CPI means the Australian CPI for All Groups, Weighted Average of Eight Capital Cities as published by the Australian Bureau of Statistics.
Defect means an error in the Licensed Software or any part of the Software (including data written by it) such that it fails to function in accordance with the Performance Standard, for a reason attributable to MiClub.
Fees means the fees specified in the Order or incurred under these terms and conditions
Hardware means computer and related technology hardware including but not limited to servers, computers and hard drives.
Hosting Services means the provision of computer program and software services as specified in the Order.
IP Rights means
(a) any patent, trade marks, copyright, registered design or other design right, electronic or circuit layout right and any corresponding property or right under the laws of any jurisdiction throughout the world;
(b) any right under the laws of Australia, or of any other jurisdiction throughout the world, to apply for the grant of registration of a patent, trade mark, copyright, design, electronic or circuit layout right or any corresponding property or right; and
(c) any rights throughout the world in respect of an invention, discovery, trade secret, know-how, concept, idea, information, data, algorithm or formula.
Moral Rights means any of the rights described in the Copyright Act 1968 (Cth).
Order means the request from the Client to MiClub for the provision of goods and services subject to these terms and conditions.
Performance Standard means the standard to which the goods and services provided by MiClub should perform in accordance with the descriptions in its user documentation operational documentation and technical specifications, if used properly.
Privacy Policy means the privacy policy of MiClub as amended from time to time.
MiClub Materials means any goods, including intangible goods, hardware, software programs including the Licensed Software provided by MiClub to the Client from time to time.
Scorecards means scorecards used with the MiScore card scanning system operated by MiClub.
Licensed Software means the computer program(s) provided by MiClub pursuant to an order including any upgrades, patches or modifications provided by MiClub from time to time, in whatever format and any forms, templates, training manuals, material and programs, user manuals, operator manuals, technical manuals, file structure and database documentation, published from time to time by MiClub from time to time.
Support and Maintenance means the Support and Maintenance of the Licensed Software by MiClub, consisting solely of:
(a) on-line chat Support and Maintenance
(b) telephone Support and Maintenance;
(c) e-mail Support and Maintenance;
(d) Software defect correction; and
(e) maintenance upgrades of the Licensed Software released by MiClub in its absolute discretion.
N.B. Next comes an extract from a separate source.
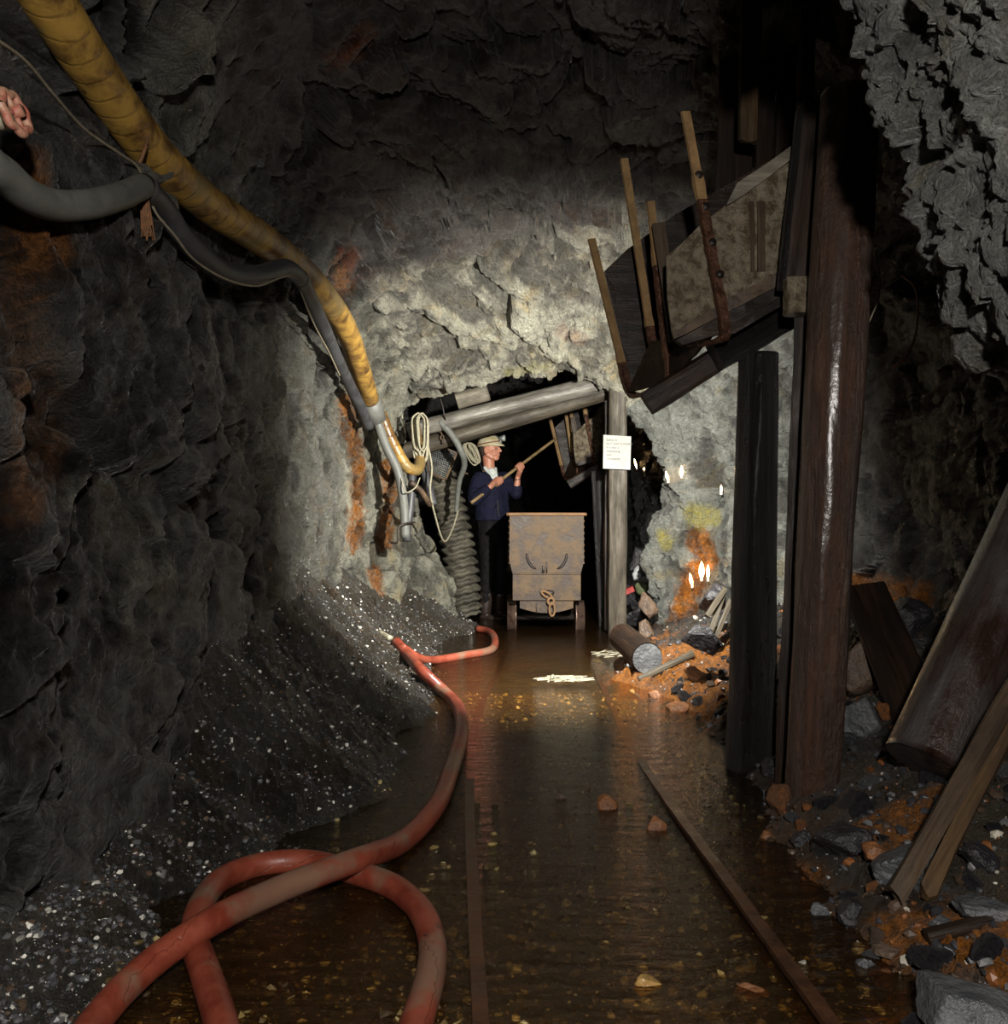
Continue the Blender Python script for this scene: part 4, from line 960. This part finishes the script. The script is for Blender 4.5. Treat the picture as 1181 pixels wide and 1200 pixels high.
# ------------------------------------------------------------------ the miner
def sph(c, r, sub=3, S=(1, 1, 1), R=None):
    bm = bmesh.new(); bmesh.ops.create_icosphere(bm, subdivisions=sub, radius=r)
    V = [Vector((v.co.x*S[0], v.co.y*S[1], v.co.z*S[2])) for v in bm.verts]; bm.verts.index_update()
    Fc = [tuple(v.index for v in f.verts) for f in bm.faces]; bm.free()
    if R is not None: V = [R @ v for v in V]
    return [tuple(v+Vector(c)) for v in V], Fc
def caps(b_, pts, rs, sub=2):
    """chain of tapered capsules"""
    for i, (p, r) in enumerate(zip(pts, rs)):
        b_.add(*sph(p, r, sub))
        if i: b_.tube([pts[i-1], p], [rs[i-1], r], 20, smooth=True, step=.05)
def loft(b_, rings, n=32):
    """rings of (centre, semi-axis vector a, semi-axis vector b), flat ends"""
    V = []; Fc = []
    for (c, a, b2) in rings:
        for k in range(n):
            t = k/n*2*math.pi; ct, st = math.cos(t), math.sin(t)
            e = lambda x: math.copysign(abs(x)**.85, x)
            V.append(tuple(Vector(c)+Vector(a)*e(ct)+Vector(b2)*e(st)))
    for i in range(len(rings)-1):
        for k in range(n): A = i*n+k; B = i*n+(k+1) % n; Fc.append((A, B, B+n, A+n))
    Fc.append(tuple(range(n))[::-1]); Fc.append(tuple((len(rings)-1)*n+k for k in range(n)))
    b_.add(V, Fc)
def fuse(name, b_, mt, parent, voxel=.01, smooth=4, wrinkle=0, seed=0):
    me = raw_mesh('t', b_.V, b_.F); o = bpy.data.objects.new('t', me); COL.objects.link(o)
    m = o.modifiers.new('r', 'REMESH'); m.mode = 'VOXEL'; m.voxel_size = voxel; m.adaptivity = 0
    if smooth: s = o.modifiers.new('s', 'SMOOTH'); s.factor = .5; s.iterations = smooth
    bpy.context.view_layer.update(); dg = bpy.context.evaluated_depsgraph_get()
    e = bpy.data.meshes.new_from_object(o.evaluated_get(dg)); bpy.data.objects.remove(o)
    V = np.empty(len(e.vertices)*3); e.vertices.foreach_get('co', V); V = V.reshape(-1, 3)
    if wrinkle:
        N = np.empty(len(V)*3); e.vertices.foreach_get('normal', N); N = N.reshape(-1, 3)
        q = V*np.array([9, 9, 5]); w_ = fbm(q+fbm(V*5, 2, seed)[:, None]*1.2, 3, seed)
        V = V+N*(wrinkle*(1-2*np.abs(w_)))[:, None]
    Fc = [tuple(p.vertices) for p in e.polygons]
    return obj(name, V, Fc, mt, parent)
man = thing('person', 'person in navy jacket and cream helmet beside the mine tub, gripping a long pole', 'person', (-.12, 9.12, -.05))
ROD0, ROD1 = P(552, 589.5, 8.72), P(650, 515, 9.5)
rd = (ROD1-ROD0).normalized()
def on_rod(px):
    t = (px-552)/(98); a, b_ = 0, 1
    for _ in range(40):
        m_ = (a+b_)/2; q = ROD0.lerp(ROD1, m_); x = CX+q.x/q.y*F
        if x < px: a = m_
        else: b_ = m_
    return ROD0.lerp(ROD1, a)
Hr, Hl = on_rod(584), on_rod(608)
f = Vector((.9, -.43, .05)).normalized(); u = Vector((-.06, 0, 1)); s_ = u.cross(f).normalized(); u = f.cross(s_).normalized()   # s_ = his left
HC = P(574.5, 526, 9.1)
def hd(a, b_, c): return HC+f*a+s_*b_+u*c
HR3 = Matrix((f, s_, u)).transposed()
skin = MB()
skin.add(*sph(hd(-.012, 0, .025), .1, 4, (1.02, .78, .98), HR3))           # cranium
skin.add(*sph(hd(.022, 0, -.035), .078, 4, (.95, .82, 1.1), HR3))           # face
skin.add(*sph(hd(.052, 0, -.095), .036, 3, (1, 1.05, .8), HR3))             # chin
for sd in (-1, 1):
    caps(skin, [hd(-.01, sd*.055, -.055), hd(.03, sd*.04, -.09)], [.025, .02])         # jaw
    skin.add(*sph(hd(.058, sd*.038, -.03), .024, 3, (.9, 1, .9), HR3))       # cheek
    skin.add(*sph(hd(-.012, sd*.086, -.018), .033, 3, (.62, .36, 1.05), HR3)) # ear
    skin.add(*sph(hd(-.004, sd*.079, -.042), .012, 2, (.8, .6, 1), HR3))
    caps(skin, [hd(.083, sd*.015, .014), hd(.070, sd*.045, .012)], [.011, .010])       # brow
caps(skin, [hd(.090, 0, .008), hd(.107, 0, -.018), hd(.112, 0, -.030)], [.010, .0125, .014])   # nose
for sd in (-1, 1): skin.add(*sph(hd(.099, sd*.011, -.034), .009, 2))
caps(skin, [hd(.088, -.018, -.064), hd(.095, 0, -.062), hd(.088, .018, -.064)], [.007, .0085, .007])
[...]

Third Party Products means software and hardware used by the Client provided by an entity other than MiClub.
Third Party Providers means providers of Third Party Products.
23.2 Unless expressed to the contrary:
(a) words importing:
(i) the singular include the plural and vice versa;
(ii) any gender include the other genders;
(b) if a word or phrase is defined cognate words and phrases have corresponding definitions;
(c) a reference to:
(i) a person includes a firm, unincorporated association, corporation and a government or statutory body or authority;
(ii) a person includes its legal personal representatives, successors and assigns;
(iii) a statute, ordinance, code or other law includes regulations and other statutory instruments under it and consolidations, amendments, re-enactments or replacements of any of them;
(iv) a right includes a benefit, remedy, discretion, authority or power; and
(v) an obligation includes a warranty or representation and a reference to a failure to observe or perform an obligation includes a breach of warranty or representation.